A experiência do escravo antecede os limites da própria Terra, não tendo nascido aqui. O elo comum que aproxima os mundos são as suas humanidades. Mesmo aqueles que acabam criando estas aproximações pela necessidade do degredo. De se receber os mais rebeldes e violentos.
As reminiscências, muitas, vieram guardadas nas mentes daqueles que foram forçados a partir. Escravocratas arrogantes e escravos rebeldes acabaram todos reunidos e embarcados, rumo ao pequenino planeta azul que flutuava no espaço. Por companhia, outros tantos desavisados de suas vidas.
Se agruparam por sobre o novo mundo, reunidos que foram pela lei da Afinidade. Por pura compaixão, foi-lhes oferecida uma pele clara, próxima daquela que possuíam antes. Mas não foi viável ser tão clara. Tratava-se de outro mundo com outras interações.

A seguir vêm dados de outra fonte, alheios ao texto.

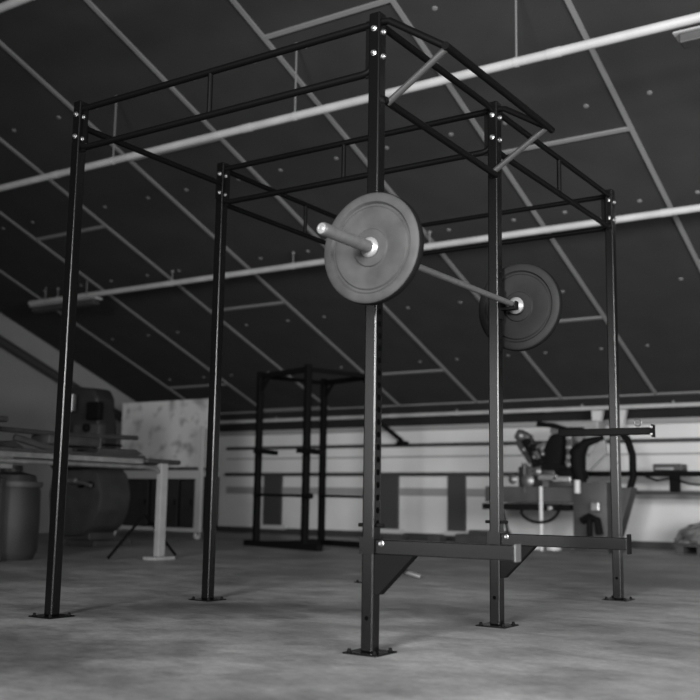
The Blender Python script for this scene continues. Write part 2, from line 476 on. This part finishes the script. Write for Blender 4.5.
# ------------------------------------------------------------------ barbell and plates
bb = thing('barbell', 'long steel barbell racked on hooks of the rig, carrying two plates', 'barbell', (BX, BY, BZ))
P1O, T, P2I = -.176, .042, 1.215         # outer face of the near plate, thickness, inner face of the far plate
yn, yf = P1O + T, P2I                    # flange positions
bm = new(); tube(bm, [(BX, yn + .03, BZ), (BX, yf - .03, BZ)], .0142, 20); finish('shaft', bm, m_steel, bb, smooth=True)
for s, y0, yend in ((-1, yn, -.505), (1, yf, 1.63)):
    bm = new(); L_ = abs(yend - y0)
    lathe(bm, (BX, y0, BZ), (0, s, 0), [(.0142, -.034), (.030, -.034), (.036, -.030), (.036, -.004), (.036, 0), (.0248, 0), (.0248, L_ - .012), (.0235, L_ - .006), (.021, L_), (0, L_)], n=32)
    sl = finish('sleeve', bm, m_steel, bb, smooth=True)
    bm = new()
    lathe(bm, (BX, y0 + s * L_, BZ), (0, s, 0), [(.017, .0), (.019, .002), (.014, .003), (.011, .001), (.006, .003), (0, .003)], n=24)
    finish('end_cap', bm, m_chrome, sl, smooth=True)
    bm = new(); c0 = y0 + s * T
    lathe(bm, (BX, c0, BZ), (0, s, 0), [(.0250, .002), (.040, .002), (.041, .006), (.038, .012), (.030, .016), (.0250, .018)], n=32)
    finish('collar', bm, m_chrome, bb, smooth=True)
bm = new()
lathe(bm, (BX, yf - .032, BZ), (0, -1, 0), [(.015, -.012), (.041, -.012), (.043, -.002), (.037, .008), (.024, .018), (.015, .020)], n=32)
finish('inner_collar', bm, m_chrome, bb, smooth=True)

def plate_profile():
    R_ = .225
    side = [(.0252, .001), (.074, .001), (.078, -.005), (.085, -.005), (.092, -.002), (.164, -.002), (.170, -.008), (.178, -.008), (.186, .003), (.212, .003), (.2215, -.002), (R_, -.009)]
    return side
def make_plate(y_out, label, face):
    root = thing('weight_plate', label, 'weight plate', (BX, y_out + T / 2, BZ), 'bumper plates on the barbell')
    pr = plate_profile()
    prof = [(r, T / 2 + z) for r, z in pr] + [(r, -T / 2 - z) for r, z in reversed(pr)] + [(.0252, T / 2)]
    n = len(pr); mis = [0] * (n - 2) + [1] * 3 + [0] * (n - 2) + [0]
    mis = (mis + [0] * 50)[:len(prof) - 1]
    bm = new(); lathe(bm, (BX, y_out + T / 2, BZ), (0, -1, 0), prof, n=96, mis=mis)
    finish('rubber_disc', bm, [face, m_rubber_rim], root, smooth=True, origin=(BX, y_out + T / 2, BZ))
    bm = new()
    for s in (1, -1):
        lathe(bm, (BX, y_out + T / 2, BZ), (0, s, 0), [(.0252, T / 2 + .0005), (.034, T / 2 + .0015), (.036, T / 2 + .0002), (.036, T / 2 - .004)], n=32)
    finish('hub_ring', bm, m_steel, root, smooth=True, origin=(BX, y_out + T / 2, BZ))
    return root
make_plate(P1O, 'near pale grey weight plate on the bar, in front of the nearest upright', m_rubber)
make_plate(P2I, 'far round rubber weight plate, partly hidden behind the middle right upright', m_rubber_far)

# round handle of the locking bolt behind the near safety arm
bm = new()
lathe(bm, PIN_A, Vector(PIN_B) - Vector(PIN_A), [(0, 0), (.008, 0), (.012, .004), (.012, .072), (.009, .077), (0, .077)], n=18)
tube(bm, [Vector(PIN_A) - (Vector(PIN_B) - Vector(PIN_A)).normalized() * .09, PIN_A], .006, 8)
finish('lock_handle', bm, m_machine, near_arm, smooth=True)

# ================================================================== SMALL SQUAT RACK AT THE BACK
P1 = Vector((-4.12, 6.68, 0)); ex = Vector((.955, -.30, 0)).normalized(); ey = Vector((.30, .955, 0)).normalized()
WX, WY, HR = 1.03, 1.03, 2.18
def q(a, b, z): return P1 + ex * a + ey * b + Vector((0, 0, z))
sr = thing('squat_rack', 'small black squat rack standing in the background by the white wall', 'squat rack', tuple(q(WX / 2, WY / 2, 0)))
for a, b in ((0, 0), (WX, 0), (0, WY), (WX, WY)):
    bm = new(); bar(bm, q(a, b, .05), q(a, b, HR + .03), .075, .075, .008, upv=ex); finish('upright', bm, m_dull, sr, smooth=True)
for a0, b0, a1, b1 in ((0, 0, WX, 0), (0, WY, WX, WY), (0, 0, 0, WY), (WX, 0, WX, WY)):
    bm = new(); bar(bm, q(a0, b0, HR - .03), q(a1, b1, HR - .03), .06, .05, .006)
    o = finish('top_rail', bm, m_dull, sr)
for a, b, s in ((0, 0, 1), (0, WY, 1), (WX, WY, -1)):
    bm = new(); bar(bm, q(a, b, HR - .25), q(a + s * .2, b, HR - .05), .05, .012); finish('gusset', bm, m_dull, sr)
for b in (0, WY):
    bm = new(); bar(bm, q(-.22, b, .035), q(WX + .30, b, .035), .08, .06, .006); finish('base_beam', bm, m_dull, sr)
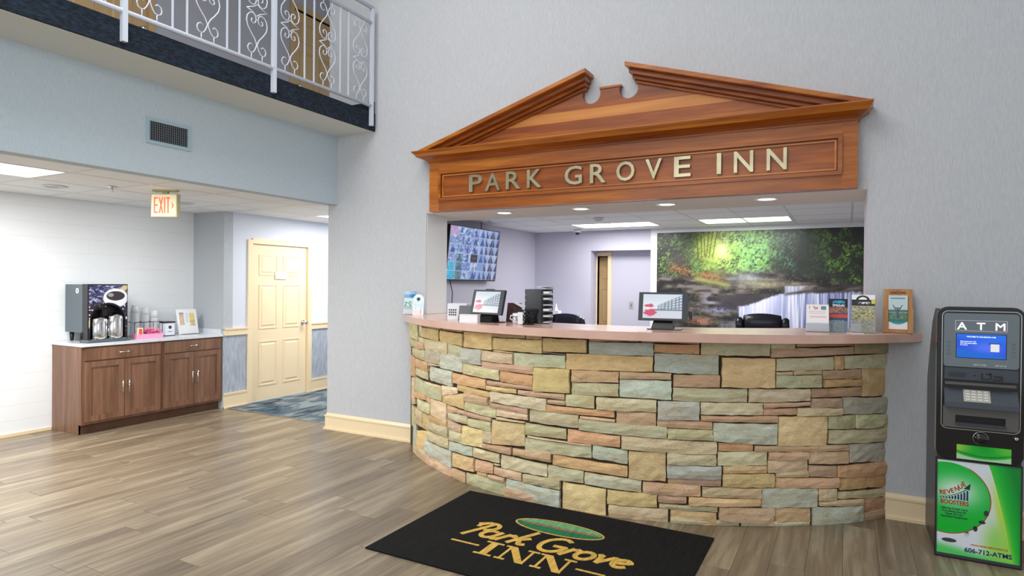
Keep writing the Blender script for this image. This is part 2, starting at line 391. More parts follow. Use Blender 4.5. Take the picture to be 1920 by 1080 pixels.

Ainda assim, foi um ato de compaixão para o seu conforto espiritual. Propósito muito distinto das significações que acabou recebendo no novo mundo. A inteligência mal aplicada também produz seus monstrengos.
Neste mundo diferenciado, todos sem exceção, receberam corpos híbridos. Fossem negros, brancos, amarelos ou índios, os chamados peles vermelhas. E todos assim o eram para o seu conforto. Uma lembrança de outros tempos, de outros mundos.
Hoje tudo está misturado, tanto pela miscigenação, como pela necessidade evolutiva de se habitar corpos diferentes. Cada qual de acordo com a necessidade de suas próprias experiências.
Lamentavelmente, a exploração do outro, o comercio de seres humanos, fez persistir o desejo de escravizar e este resistiu ao passar dos milênios, ensejando nova onda de migrações forçadas. O escravista, assim como os ódios criados, vai partir mais uma vez. A Terra já não admite mais a exploração do outro.